Small operators find that they cannot afford the new larger cages and they say that they will be put out of business if they are forced to move to the new system. The small operators tell me that they believe the cost is approximately $1.5 million to replace their present cages, which they think are better for the hens anyway. They believe that this move will benefit only large producers and that it will put small producers completely out of the market.

The outcome we want from these amendments is not to put small producers out of business or to collect the money from fines; the outcome is to give the birds more breathing and moving space. I think small operators should be exempt from this legislation and/or be given more time to retrofit their cages.

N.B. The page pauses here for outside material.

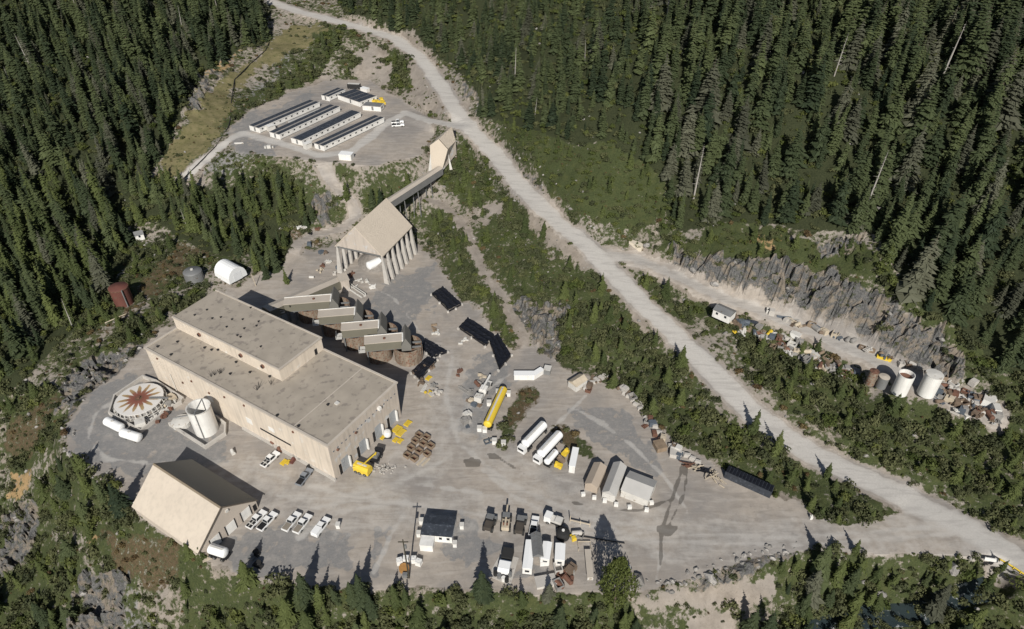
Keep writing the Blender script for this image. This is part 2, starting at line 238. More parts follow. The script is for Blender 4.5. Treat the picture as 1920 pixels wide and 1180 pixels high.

In conclusion, as for making it an offence to fail to comply with a notice regarding an animal issued by an RSPCA inspector, I am rather appalled and astonished that it has not been an offence all this time. What kind of imagined incentive or motivation will make all operators do the right thing if they are not required to heed an order received from an inspector?

Family First will not support the Government’s bill in its current form as it does not meet the needs of small operators. Family First does not want to see small operators put out of business. I believe that small operators should be exempt.